A show of support: In anticipation of teacher layoffs, students send a message to the State House

  • Hannah Gebhardt, a senior and Student Council president at South Hadley High School, sits alongside state Sen. Jo Comerford, D-Northampton, and Superintendent Nicholas Young, Friday. JACQUELYN VOGHEL

  • Hannah Gebhardt, a senior and Student Council president at South Hadley High School, sits alongside state Rep. Dan Carey and state Sen. Jo Comerford. JACQUELYN VOGHEL

  • South Hadley High School students deliver letters in support of the PROMISE Act to state Rep. Dan Carey and state Sen. Jo Comerford. JACQUELYN VOGHEL

Staff Writer
Published: 5/15/2019 12:06:22 AM

SOUTH HADLEY — As South Hadley anticipates teacher layoffs in the wake of a significant budget shortfall, students have blitzed the State House with more than 750 letters calling for greater support of school districts like their own. 

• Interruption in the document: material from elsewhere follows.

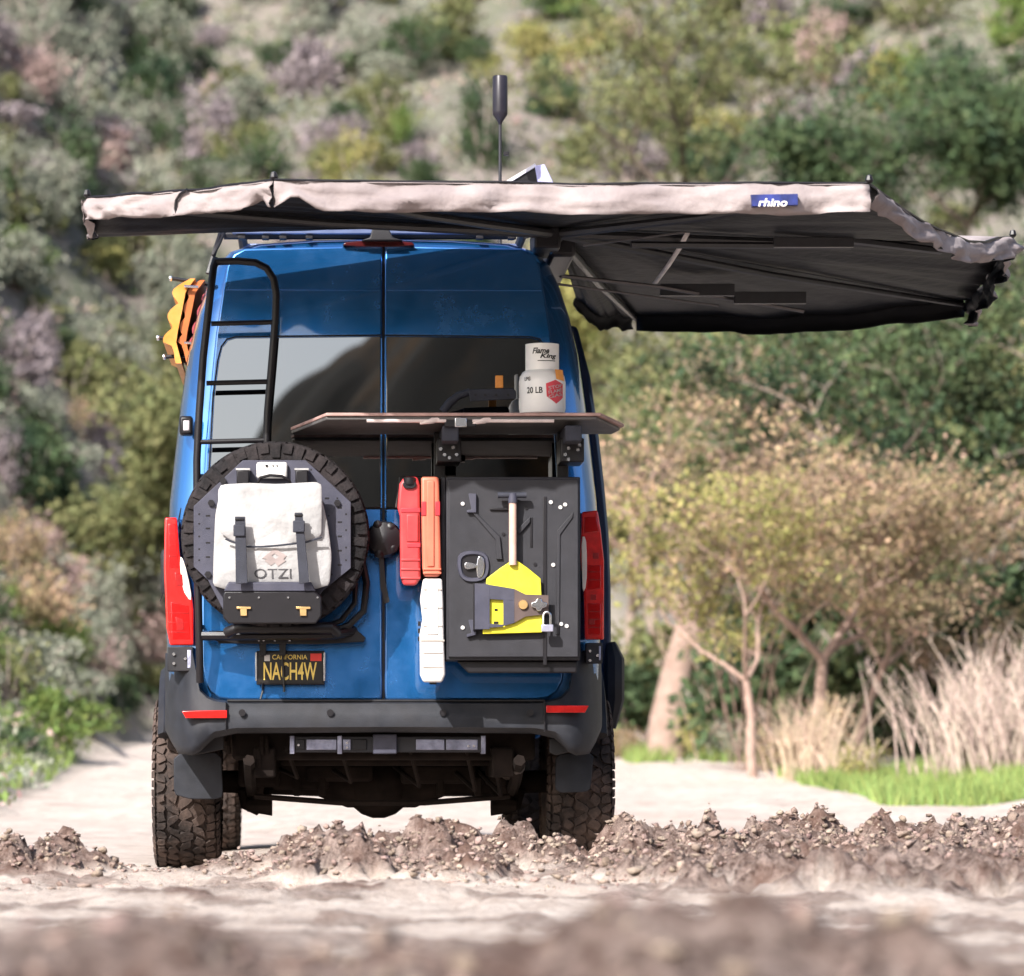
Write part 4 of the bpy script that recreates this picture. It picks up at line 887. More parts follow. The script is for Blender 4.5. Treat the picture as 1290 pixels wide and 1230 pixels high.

On Friday morning, state Sen. Jo Comerford and state Rep. Dan Carey visited the school to collect the letters and speak with the students who worked to organize the campaign in support of the PROMISE Act — a bill that advocates say would provide better and more equitable funding for schools across Massachusetts. 

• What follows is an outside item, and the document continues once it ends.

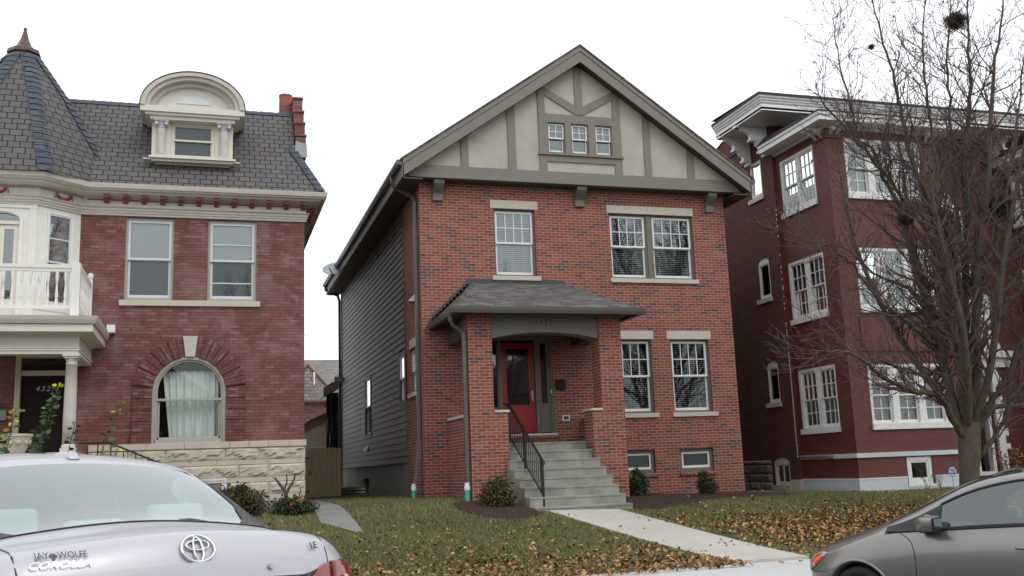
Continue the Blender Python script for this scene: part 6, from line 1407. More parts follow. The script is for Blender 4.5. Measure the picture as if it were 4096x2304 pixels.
# ================================================================ CARS
from mathutils.bvhtree import BVHTree
def carshell(stations, bow_r, bow_f, L_, matfn, arches, ar=.335):
    """closed half-mirrored cage -> subdivided shell with wheel arches cut out; returns mesh with material index per region"""
    ns = len(stations); nr = 11; vs = []; fs = []; mi = []
    def off(x, y):
        q = abs(y)/.88
        return bow_r*q**2.6*max(0, 1-x/1.1)**1.2-bow_f*q**2.4*max(0, 1-(L_-x)/1.1)**1.2
    idx = {}
    for i, (x, rows) in enumerate(stations):
        for j, (y, z) in enumerate(rows):
            for s_ in ((1, -1) if y > 0 else (0,)):
                idx[(i, j, s_)] = len(vs); vs.append((x+off(x, y), y*s_, z))
    def V_(i, j, s_): return idx.get((i, j, s_), idx.get((i, j, 0)))
    for s_ in (1, -1):
        for i in range(ns-1):
            for j in range(nr-1):
                q = [V_(i, j, s_), V_(i+1, j, s_), V_(i+1, j+1, s_), V_(i, j+1, s_)]
                fs.append(q if s_ > 0 else q[::-1]); mi.append(matfn(i, j))
        for i, fl_ in ((0, 0), (ns-1, 1)):
            for j in range(nr-1):
                pass
    for i in (0, ns-1):
        loop_ = [V_(i, j, 1) for j in range(nr)]+[V_(i, j, -1) for j in range(nr-2, 0, -1)]
        # cap as a fan around a centre vertex
        c_ = Vector((0, 0, 0))
        for k_ in loop_: c_ += Vector(vs[k_])
        c_ /= len(loop_); ci = len(vs); vs.append(tuple(c_))
        for a, b in zip(loop_, loop_[1:]+loop_[:1]): fs.append([a, b, ci] if i else [b, a, ci]); mi.append(0)
    me = bpy.data.meshes.new('shell'); me.from_pydata(vs, [], fs)
    for k_ in range(3): me.materials.append(None)
    for p, m in zip(me.polygons, mi): p.material_index = m
    bm = bmesh.new(); bm.from_mesh(me); bmesh.ops.recalc_face_normals(bm, faces=bm.faces); bm.to_mesh(me); bm.free()
    o = bpy.data.objects.new('tmpshell', me); COL.objects.link(o)
    sub = o.modifiers.new('s', 'SUBSURF'); sub.levels = 3; sub.render_levels = 3
    cut = []
    for (x, z) in arches:
        for s_ in (1, -1):
            m_ = MB(lambda u, n, zz, x=x, z=z, s_=s_: (x+u, s_*n, z+zz)); N = 40
            poly = [(ar*math.cos(2*math.pi*k_/N), ar*math.sin(2*math.pi*k_/N)) for k_ in range(N)]
            m_.prism(poly, .60, 1.2); c = m_.build('tmpcut', None, uv=False); cut.append(c)
            b_ = o.modifiers.new('b', 'BOOLEAN'); b_.operation = 'DIFFERENCE'; b_.solver = 'EXACT'; b_.object = c
    dg = bpy.context.evaluated_depsgraph_get(); dg.update()
    res_ = bpy.data.meshes.new_from_object(o.evaluated_get(dg))
    for c in cut+[o]: bpy.data.objects.remove(c)
    return res_
def splitmesh(me, keep):
    bm = bmesh.new(); bm.from_mesh(me); bmesh.ops.delete(bm, geom=[f for f in bm.faces if not keep(f)], context='FACES')
    m2 = bpy.data.meshes.new('part'); bm.to_mesh(m2); bm.free(); m2.materials.clear(); return m2
def carobj(name, me, mat, par, smooth=True):
    if smooth: me.shade_smooth()
    me.name = name; me.materials.clear(); me.materials.append(MATS[mat]); o = bpy.data.objects.new(name, me); COL.objects.link(o); o.parent = par; return o
def mbobj(mb, name, mat, par, smooth=False, bevel=0):
    """car parts live in the car's own coordinates"""
    o = mb.build(name, mat, None, smooth=smooth, bevel=bevel); o.parent = par
    if par.parent is not None: pass
    return o
def patch(poly, mapfn, cell):
    """2-D polygon cut into a grid then mapped to 3-D"""
    bm = bmesh.new(); v_ = [bm.verts.new((a, b, 0)) for a, b in poly]; bm.faces.new(v_)
    x0, x1 = min(p[0] for p in poly), max(p[0] for p in poly); y0, y1 = min(p[1] for p in poly), max(p[1] for p in poly)
    for ax_, a, b in ((0, x0, x1), (1, y0, y1)):
        c = a+cell
        while c < b:
            co = (c, 0, 0) if ax_ == 0 else (0, c, 0); no = (1, 0, 0) if ax_ == 0 else (0, 1, 0)
            bmesh.ops.bisect_plane(bm, geom=bm.verts[:]+bm.edges[:]+bm.faces[:], plane_co=co, plane_no=no); c += cell
    bmesh.ops.triangulate(bm, faces=bm.faces)
    for v in bm.verts: v.co = mapfn(v.co.x, v.co.y)
    me = bpy.data.meshes.new('patch'); bm.to_mesh(me); bm.free(); return me
def wheel(par, x, y, z, r, w_, side_, rim='capital_silver', steer=0):
    t = MB(lambda a, b, c: (x+a, y+b*side_, z+c)); N = 40
    prof_ = [(r*.66, -w_), (r*.90, -w_), (r*.985, -w_*.85), (r, -w_*.5), (r, -.03), (r*.985, -.01), (r*.90, 0), (r*.68, .0), (r*.66, -.02)]
    vs = [(pr*math.cos(2*math.pi*k_/N), q, pr*math.sin(2*math.pi*k_/N)) for pr, q in prof_ for k_ in range(N)]
    fs = [(i*N+j, i*N+(j+1) % N, (i+1)*N+(j+1) % N, (i+1)*N+j) for i in range(len(prof_)-1) for j in range(N)]
    t.add(vs, fs); wo = mbobj(t, 'wheel', 'tyre', par, smooth=True)
    g = MB(lambda a, b, c: (x+a, y+b*side_, z+c)); 
    for k_ in range(10):
        a = 2*math.pi*k_/10; b_ = .13; g.add([(r*.15*math.cos(a-.4), -.02, r*.15*math.sin(a-.4)), (r*.65*math.cos(a-b_), -.015, r*.65*math.sin(a-b_)), (r*.65*math.cos(a+b_), -.015, r*.65*math.sin(a+b_)), (r*.15*math.cos(a+.4), -.02, r*.15*math.sin(a+.4)),
                    (r*.15*math.cos(a-.4), -.06, r*.15*math.sin(a-.4)), (r*.65*math.cos(a-b_), -.06, r*.65*math.sin(a-b_)), (r*.65*math.cos(a+b_), -.06, r*.65*math.sin(a+b_)), (r*.15*math.cos(a+.4), -.06, r*.15*math.sin(a+.4))], [(0, 1, 2, 3), (0, 4, 5, 1), (3, 2, 6, 7)])
    rp = [(r*.62, -.03), (r*.68, -.005), (r*.66, -.05), (r*.64, -w_)]
    vs = [(pr*math.cos(2*math.pi*k_/N), q, pr*math.sin(2*math.pi*k_/N)) for pr, q in rp for k_ in range(N)]; g.add(vs, [(i*N+j, i*N+(j+1) % N, (i+1)*N+(j+1) % N, (i+1)*N+j) for i in range(len(rp)-1) for j in range(N)])
    g.prism([(r*.16*math.cos(2*math.pi*k_/16), r*.16*math.sin(2*math.pi*k_/16)) for k_ in range(16)], -.06, -.01)
    ro_ = mbobj(g, 'rim', rim, wo)
    bk = MB(lambda a, b, c: (x+a, y+b*side_, z+c)); bk.prism([(r*.64*math.cos(2*math.pi*k_/24), r*.64*math.sin(2*math.pi*k_/24)) for k_ in range(24)], -.14, -.12); mbobj(bk, 'brake', 'rubber_trim', wo)
    return wo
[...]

Voters at a Town Meeting on Wednesday approved a fiscal 2020 budget of $21.5 million, which includes a 1.29 percent increase of $275,000 for the South Hadley school district. Town Administrator Mike Sullivan had previously acknowledged that the district could use between $900,000 and $1.2 million in funding to operate the schools, but said that the town does not have the resources to provide greater funding.

Senior and Student Council President Hannah Gebhardt, who spearheaded the campaign, said that many students were “shaken” by the news that impending layoffs are likely under next year’s budget.

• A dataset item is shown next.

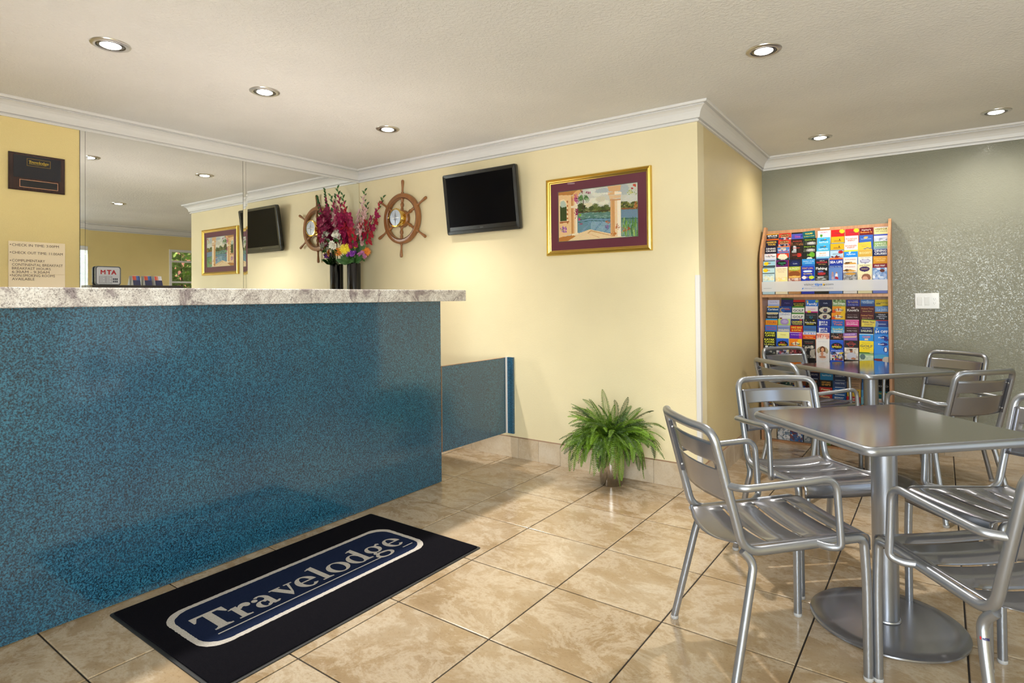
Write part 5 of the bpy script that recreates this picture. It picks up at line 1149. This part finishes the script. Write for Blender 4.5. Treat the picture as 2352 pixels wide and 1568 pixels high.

“Imagining a school without some of the faculty we’ve essentially grown up with … may not have to be imagined soon,” Gebhardt said at the gathering of students, teachers, school officials, and the two state legislators. “It may soon be a reality.”

Around 550 students attend the high school. In addition to writing letters of their own, students also worked with teachers to gather a collection of letters outnumbering the student population. 

Gebhardt said she hopes the letters will show legislators the urgency of an issue affecting schools across the state and humanize those affected by funding shortfalls. 

“We’ve done everything we can at the local level,” Gebhardt told the Gazette. “We’ve distributed our funds as best as we can, and we need the state to start to act on that.” 

Comerford called the students’ civic engagement “a dream come true,” adding that the letters are “like gold to us” at the State House. 

“You’re not only fighting today for your well-being,” Comerford said, “but for students throughout the commonwealth and students to come.”

Carey called the student-led campaign “inspiring.”

“The impact is huge,” Carey told the Gazette, “especially because it came from the students. They didn’t need to write these letters, but they saw the need.”